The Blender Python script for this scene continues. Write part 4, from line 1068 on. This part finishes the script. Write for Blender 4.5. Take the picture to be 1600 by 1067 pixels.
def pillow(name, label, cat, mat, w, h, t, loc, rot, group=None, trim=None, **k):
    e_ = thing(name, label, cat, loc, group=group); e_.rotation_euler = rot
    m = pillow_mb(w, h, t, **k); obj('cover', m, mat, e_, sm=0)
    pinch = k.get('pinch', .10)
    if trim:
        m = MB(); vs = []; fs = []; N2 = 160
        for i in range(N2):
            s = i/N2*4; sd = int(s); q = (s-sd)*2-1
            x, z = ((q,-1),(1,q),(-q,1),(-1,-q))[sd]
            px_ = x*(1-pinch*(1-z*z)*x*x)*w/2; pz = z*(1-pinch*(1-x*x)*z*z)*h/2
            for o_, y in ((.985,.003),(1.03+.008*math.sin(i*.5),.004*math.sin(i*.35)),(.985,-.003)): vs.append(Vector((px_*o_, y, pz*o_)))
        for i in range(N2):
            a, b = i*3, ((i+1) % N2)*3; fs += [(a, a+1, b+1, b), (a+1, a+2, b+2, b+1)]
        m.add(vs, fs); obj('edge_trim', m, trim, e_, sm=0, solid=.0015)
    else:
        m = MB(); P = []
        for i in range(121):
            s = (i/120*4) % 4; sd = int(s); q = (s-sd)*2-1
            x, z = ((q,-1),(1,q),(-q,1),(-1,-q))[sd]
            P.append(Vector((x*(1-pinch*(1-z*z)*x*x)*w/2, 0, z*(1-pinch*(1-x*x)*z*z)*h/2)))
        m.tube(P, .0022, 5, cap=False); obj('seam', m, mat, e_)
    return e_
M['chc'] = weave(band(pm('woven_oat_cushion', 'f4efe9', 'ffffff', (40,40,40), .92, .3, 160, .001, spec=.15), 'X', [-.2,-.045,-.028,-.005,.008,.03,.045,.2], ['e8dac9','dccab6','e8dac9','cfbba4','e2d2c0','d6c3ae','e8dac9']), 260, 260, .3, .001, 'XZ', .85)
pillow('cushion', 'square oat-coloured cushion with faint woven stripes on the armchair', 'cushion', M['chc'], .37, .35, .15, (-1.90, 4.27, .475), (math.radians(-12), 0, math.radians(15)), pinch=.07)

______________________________

■ STATED PROBLEM: Repeat the data exactly. Leave nothing out.

■ THE ANSWER:
The Blender Python script for this scene continues. Write part 4, from line 1068 on. This part finishes the script. Write for Blender 4.5. Take the picture to be 1600 by 1067 pixels.
def pillow(name, label, cat, mat, w, h, t, loc, rot, group=None, trim=None, **k):
    e_ = thing(name, label, cat, loc, group=group); e_.rotation_euler = rot
    m = pillow_mb(w, h, t, **k); obj('cover', m, mat, e_, sm=0)
    pinch = k.get('pinch', .10)
    if trim:
        m = MB(); vs = []; fs = []; N2 = 160
        for i in range(N2):
            s = i/N2*4; sd = int(s); q = (s-sd)*2-1
            x, z = ((q,-1),(1,q),(-q,1),(-1,-q))[sd]
            px_ = x*(1-pinch*(1-z*z)*x*x)*w/2; pz = z*(1-pinch*(1-x*x)*z*z)*h/2
            for o_, y in ((.985,.003),(1.03+.008*math.sin(i*.5),.004*math.sin(i*.35)),(.985,-.003)): vs.append(Vector((px_*o_, y, pz*o_)))
        for i in range(N2):
            a, b = i*3, ((i+1) % N2)*3; fs += [(a, a+1, b+1, b), (a+1, a+2, b+2, b+1)]
        m.add(vs, fs); obj('edge_trim', m, trim, e_, sm=0, solid=.0015)
    else:
        m = MB(); P = []
        for i in range(121):
            s = (i/120*4) % 4; sd = int(s); q = (s-sd)*2-1
            x, z = ((q,-1),(1,q),(-q,1),(-1,-q))[sd]
            P.append(Vector((x*(1-pinch*(1-z*z)*x*x)*w/2, 0, z*(1-pinch*(1-x*x)*z*z)*h/2)))
        m.tube(P, .0022, 5, cap=False); obj('seam', m, mat, e_)
    return e_
M['chc'] = weave(band(pm('woven_oat_cushion', 'f4efe9', 'ffffff', (40,40,40), .92, .3, 160, .001, spec=.15), 'X', [-.2,-.045,-.028,-.005,.008,.03,.045,.2], ['e8dac9','dccab6','e8dac9','cfbba4','e2d2c0','d6c3ae','e8dac9']), 260, 260, .3, .001, 'XZ', .85)
pillow('cushion', 'square oat-coloured cushion with faint woven stripes on the armchair', 'cushion', M['chc'], .37, .35, .15, (-1.90, 4.27, .475), (math.radians(-12), 0, math.radians(15)), pinch=.07)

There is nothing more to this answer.